Causation and Manipulation VI: The cognitive science version 

 I can't resist chiming in and contributing post VI on causation and manipulation, but coming at a rather different angle: rather than ask what we as researchers  should  do, the cognitive science question is what people and children  do  do - what they assume and know about causal inference and understanding. 

 You might think that people would (for lack of a better term) suck at this, given other well-known difficulties in reasoning, anecdotal reports from educators everywhere, etc, etc.  However, there's a fair amount of evidence that people -- both adults and children -- can be quite sophisticated causal reasoners.  The literature on this is vast and growing, so let me just point out one quite interesting finding, and maybe I'll return to the topic in later posts. 

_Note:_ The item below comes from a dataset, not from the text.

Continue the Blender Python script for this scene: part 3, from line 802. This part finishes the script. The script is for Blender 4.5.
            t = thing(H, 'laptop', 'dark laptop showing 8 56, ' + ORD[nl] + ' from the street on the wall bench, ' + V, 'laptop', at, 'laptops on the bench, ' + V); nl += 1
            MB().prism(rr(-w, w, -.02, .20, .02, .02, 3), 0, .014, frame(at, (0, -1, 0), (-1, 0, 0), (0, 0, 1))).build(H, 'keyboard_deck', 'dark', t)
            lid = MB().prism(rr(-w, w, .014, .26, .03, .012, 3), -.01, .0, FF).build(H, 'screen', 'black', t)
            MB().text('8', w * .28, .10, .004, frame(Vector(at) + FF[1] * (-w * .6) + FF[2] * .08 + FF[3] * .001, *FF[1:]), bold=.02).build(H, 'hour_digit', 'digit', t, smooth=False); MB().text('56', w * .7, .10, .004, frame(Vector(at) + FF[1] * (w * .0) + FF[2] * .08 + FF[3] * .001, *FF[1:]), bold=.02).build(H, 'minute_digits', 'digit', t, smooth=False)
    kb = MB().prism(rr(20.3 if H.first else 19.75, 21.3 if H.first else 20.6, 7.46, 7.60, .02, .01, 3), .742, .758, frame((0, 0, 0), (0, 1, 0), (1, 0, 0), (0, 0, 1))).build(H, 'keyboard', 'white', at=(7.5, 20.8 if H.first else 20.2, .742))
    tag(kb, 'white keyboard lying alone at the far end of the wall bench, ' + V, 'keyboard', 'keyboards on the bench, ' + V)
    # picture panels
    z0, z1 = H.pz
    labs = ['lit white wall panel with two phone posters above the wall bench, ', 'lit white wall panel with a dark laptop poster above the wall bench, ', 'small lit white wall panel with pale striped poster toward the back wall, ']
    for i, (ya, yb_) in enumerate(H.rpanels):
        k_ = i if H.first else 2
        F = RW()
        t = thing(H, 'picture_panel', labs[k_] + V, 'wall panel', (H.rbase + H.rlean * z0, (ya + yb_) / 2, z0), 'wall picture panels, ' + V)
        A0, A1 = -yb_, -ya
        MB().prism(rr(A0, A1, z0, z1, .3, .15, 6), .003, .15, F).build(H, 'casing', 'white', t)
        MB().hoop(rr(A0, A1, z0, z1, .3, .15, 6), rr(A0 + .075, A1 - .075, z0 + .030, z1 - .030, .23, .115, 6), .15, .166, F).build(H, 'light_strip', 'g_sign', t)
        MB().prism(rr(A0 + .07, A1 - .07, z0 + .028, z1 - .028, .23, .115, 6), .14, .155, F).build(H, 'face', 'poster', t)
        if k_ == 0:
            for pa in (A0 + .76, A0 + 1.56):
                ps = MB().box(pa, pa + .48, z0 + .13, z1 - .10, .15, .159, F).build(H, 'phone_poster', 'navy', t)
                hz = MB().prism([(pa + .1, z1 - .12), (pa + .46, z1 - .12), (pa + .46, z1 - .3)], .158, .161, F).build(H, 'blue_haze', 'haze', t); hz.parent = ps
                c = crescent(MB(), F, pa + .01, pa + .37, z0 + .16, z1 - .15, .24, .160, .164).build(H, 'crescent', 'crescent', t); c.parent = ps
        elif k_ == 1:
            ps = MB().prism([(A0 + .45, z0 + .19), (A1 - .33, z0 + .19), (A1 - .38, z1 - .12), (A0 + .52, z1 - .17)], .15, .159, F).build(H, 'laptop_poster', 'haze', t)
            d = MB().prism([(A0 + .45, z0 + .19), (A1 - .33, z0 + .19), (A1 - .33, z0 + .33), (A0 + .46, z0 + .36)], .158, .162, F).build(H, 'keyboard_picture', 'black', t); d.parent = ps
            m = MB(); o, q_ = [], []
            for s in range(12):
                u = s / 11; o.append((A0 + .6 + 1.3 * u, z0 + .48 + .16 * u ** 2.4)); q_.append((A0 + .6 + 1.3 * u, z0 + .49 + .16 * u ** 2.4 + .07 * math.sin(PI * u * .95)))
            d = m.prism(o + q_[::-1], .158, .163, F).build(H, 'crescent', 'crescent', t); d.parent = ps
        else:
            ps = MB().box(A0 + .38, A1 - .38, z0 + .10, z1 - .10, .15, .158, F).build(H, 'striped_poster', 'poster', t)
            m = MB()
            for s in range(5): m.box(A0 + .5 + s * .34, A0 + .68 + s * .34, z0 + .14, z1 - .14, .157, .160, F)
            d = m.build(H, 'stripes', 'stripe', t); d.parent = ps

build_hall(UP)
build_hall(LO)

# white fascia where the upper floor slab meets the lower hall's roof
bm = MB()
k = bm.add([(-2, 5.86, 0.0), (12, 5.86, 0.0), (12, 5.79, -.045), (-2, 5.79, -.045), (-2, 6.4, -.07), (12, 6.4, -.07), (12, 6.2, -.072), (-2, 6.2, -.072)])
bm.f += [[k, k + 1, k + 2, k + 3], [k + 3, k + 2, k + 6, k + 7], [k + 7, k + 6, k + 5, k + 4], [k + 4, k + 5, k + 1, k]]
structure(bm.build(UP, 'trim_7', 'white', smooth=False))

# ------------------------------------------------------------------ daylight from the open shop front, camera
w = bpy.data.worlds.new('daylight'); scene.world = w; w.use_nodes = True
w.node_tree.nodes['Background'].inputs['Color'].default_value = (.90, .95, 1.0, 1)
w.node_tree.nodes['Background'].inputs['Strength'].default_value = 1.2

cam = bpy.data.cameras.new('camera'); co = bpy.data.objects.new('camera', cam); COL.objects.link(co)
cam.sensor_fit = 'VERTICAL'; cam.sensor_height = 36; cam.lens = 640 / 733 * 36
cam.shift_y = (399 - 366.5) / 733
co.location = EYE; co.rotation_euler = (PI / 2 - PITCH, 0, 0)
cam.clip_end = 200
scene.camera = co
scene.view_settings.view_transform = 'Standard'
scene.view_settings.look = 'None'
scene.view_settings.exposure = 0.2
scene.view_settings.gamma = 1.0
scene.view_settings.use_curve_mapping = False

 One question is whether children are capable of using the difference between evidence from observations and evidence from intervention (manipulation) to build a different causal structure.  The well-named "theory theory" theory of development suggests that children are like small scientists and should therefore be quite sophisticated causal reasoners at an early age. To test this, Schulz, Kushnir, & Gopnik  [pdf  showed preschool children a special "stickball machine" consisting of a box, out of which two sticks (X and Y) rose vertically.  The children were told that some sticks were "special" and could cause the other sticks to move, and some weren't.  In the test condition, children saw X and Y move together on their own three times; the experimenter then intervened to pull on Y, causing it to move and X to fail to move.  In the experimental condition, the experimenter pulled on one stick (X) and both X and Y moved three times; a fourth time the experimenter pulled on Y again, but only it moved (X was stationary). 

 The probability of each stickball moving conditioned on the other are the same in both cases: however, if the children reason about causal interventions, then the experimental group -- but not the control group -- should perceive that X might cause Y to move (but not vice-versa). And indeed, this was the case.   

 Children are also good at detecting interventions that are obviously confounded, overriding prior knowledge, and taking base rate into account (at least somewhat).  As I said, this is a huge (and exciting) literature, and understanding people's natural propensities and abilities to do causal reasoning might even help us address the knotty philosophical problems of what a cause is in the first place.